El Loro Pelado 1986 Mario Rivas

La nueva experiencia, sin embargo, tuvo un rasgo más fidedigno a las exigencias del teatro inmersivo, pues también el público se adentra en la trama gracias al efecto posible desde la total oscuridad. Pocas veces había estado tanto tiempo sumido en una atmosfera como esta en la que no se distingue nada.

Era una tarde gélida y umbría. El centro cultural estaba en una zona céntrica de Buenos Aires, de esas que tienen aceras solitarias y viejos edificios cuya arquitectura de sensación gótica hace pensar en la clase de gente que termina viviendo en sus habitaciones.

Pensaba en esos paisajes y en la vida cuando entramos a la sala en una fila, yo agarrado de mi hijo de 8 años, a quien le correspondió entrar primero. Sus manos se apoyaban en la cintura de uno de los actores mientras que otra persona se guiaba agarrándose de mis hombros. La fila que continuaba detrás de mí no superaba las diez personas.

Avanzábamos lento. Cruzamos la puerta de entrada y una especie de telón. A menos de 2 metros la luz se había disipado hasta volverse una refulgencia moribunda que continuó en un estertor hasta apagarse completamente sin aspaviento, como la luz de una vela ahogada por la espesura de la noche.

Había que detenerse y palpar el costado.

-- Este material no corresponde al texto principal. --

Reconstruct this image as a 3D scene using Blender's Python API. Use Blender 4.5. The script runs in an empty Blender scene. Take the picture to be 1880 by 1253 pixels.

Un borde de ladera. Era una silla y nos sentamos. Una especie de vacío incierto. Solo nuestros cuerpos nos conectaban con algo tangible. El trasero sobre la madera. Los pies, aún cubiertos por zapatos, como un apéndice sensorial. El oído se iba afinando para situarnos en espacio. Nuestras voces interiores tomaban fuerza, como si de pronto hubiéramos pasado a ser una esencia.

En algún momento mi hijo me dijo: “Tengo miedo”. Se había recogido en la silla, abrazado a sus piernas. Luego el miedo fue espantado por la risa, pues los actores querían introducirnos en el ambiente de la obra con frases y chistes. Luego la música, la historia con todos esos animales que conocimos por Quiroga y otra vez los momentos del absoluto silencio en la profunda oscuridad que desembocaban en un estado extraño para mí.

Extraño y peligroso, digo, porque a veces tenía la impresión de que en mi cerebro se desbordaban los problemas, y con los problemas brotaban los fantasmas, y el flujo manaba con tal fuerza que me sentía casi empujado por mis pensamientos, que parecían tener una cualidad física en aquel vacío. Pensé en mi abuelo materno, que era ciego.

También pensé en la importancia que ha tenido el asunto de la ceguera en algunas obras literarias y en la literatura; además del clásico de Saramago (Ensayo sobre la ceguera) está el otro clásico de Ernesto Sábato (Sobre héroes y tumbas). Y tenemos a escritores, desde el improbable Homero hasta el requerido Borges.  

Un cansancio en la columna me obligaba a rectificar la postura, a cruzar una pierna, a saciar las solicitudes de mi cuerpo. Si no hubiera sido por la urgencia de cambiar de posición habría jurado que era parte de aquel vacío; es decir, de la nada y el universo y que disfrutaba ese estado como un observador divertido.

“Es como estar muerto”, me dijo mi hijo, que a veces tiene esas ideas que incorpora de los juegos y de las conversaciones sobre monstruos que por la pantalla conoce. Cuando salimos nos esperaba la rutinaria realidad, y la noche, pero brillaban las luces de las farolas y los autos, que a su vez hacían destellar las miles de partículas de un tipo de llovizna que también se conoce como garua.